Fiend-Lil Ghetto Boy mixtape review
by Dan-O
When Fiend made his full on comeback by releasing 5 mixtapes in 2011 under his International Jones (rap game James Bond) character we here at FME were all in. The engaging parts of the comeback broke down like this a) a new flow out of nowhere that sounded fantastic b) multiple top level mixtapes in a year c) each mixtape had an unrecognizable level of coherent slickness to it. Sometimes Fiend would be singing or rapping or both and you weren’t sure if this even counted as rap. It seemed connected to something totally different.
When his new mixtape Lil Ghetto Boy dropped, all the major music critics took to twitter with resounding approval even going so far as to say this is the project that will bring Fiend to the next level. All I heard on the first listen was questionable mixing and a less coherent lengthier project with a lot of gems. The Fiend I fell hard for in 2011 is absolutely here on tracks like Lil Sumptin(with Mouse On The Track) or Just Groovin(with Devin the Dude) and that persona is still polished as ever “Low mileage roadster headlights alone make you think you need a chauffer, 500 horses in that motor, vocalist version of Humphrey Bogart (Lil Ghetto Boy),” in this same song he refers to himself as professor of his sexual interests pressure points. The No Limit Fiend pushes International Jones off the track from time to time and yells WHOMP WHOMP, launching the determined rasp flow. Both flows are fantastic but the combination is jarring.
After repeated listens it’s become apparent that this is the mixtape for people who weren’t aware of Fiends versatility. With project after project of smooth sailing people forgot how hard Fiend can go, which makes songs like Perm N Uzi and No Apologies special. A lot of folks might have pegged the latter collaboration with Styles P as another occasion for Pinero to murder someone on their own track but it does NOT work out like that.
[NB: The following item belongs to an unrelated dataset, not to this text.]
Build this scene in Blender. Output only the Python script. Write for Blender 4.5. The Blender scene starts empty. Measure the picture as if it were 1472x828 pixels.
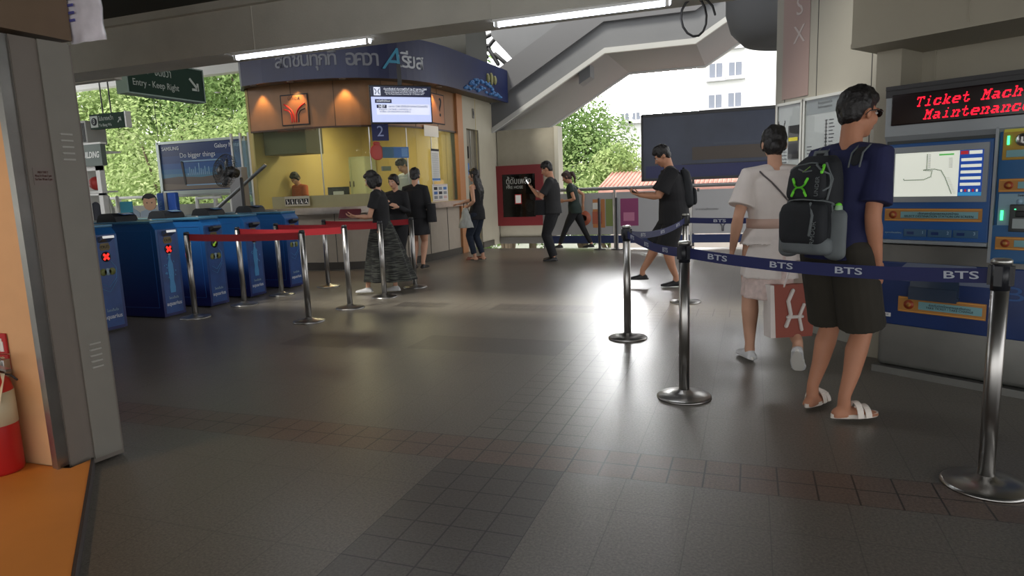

Fiend goes hard and the two run at a feverish, spit your words out pace. Its one of the b The production is as diverse as his flow mixture sometimes easy like Sunday morning and just as soulful, at other points almost trap but can you really call it that? Wasn’t Fiend doing trap before they called it trap?
It turns out that this is a coherent mixtape. The two divergent musical faces of fiend are saying the same thing. On Lil Ghetto Boy Anthem he talks about poverty and violence in his hard WHOMP WHOMP flow “When I roll up these leaves I find myself reminiscing, it was baseball caps and bats now its silencers on gats…” while on The Coolest he’s International Jones but sharing how symbolic new shoes are to him. It’s still Jones talking about the ghetto and America the way he grew up knowing it. I was so spoiled living in the Tennis Shoes and Tuxedos world of International Jones that I wasn’t ready for him to pull the curtain back. By the end of Lil Ghetto Boy its all explained “…allow mind travel even when the present conditions are so bleak(Violent Violins).” The whole International Jones personality is escape and Lil Ghetto Boy still gives you that but its not afraid to wake you up from it to give full pictures of survival through poverty.
Lil Ghetto Boy showcases all of Fiend, every lane he has to choose from. In a way all of them lead back to the lessons learned from street life, if you go back and listen to his old No Limit verses they always have.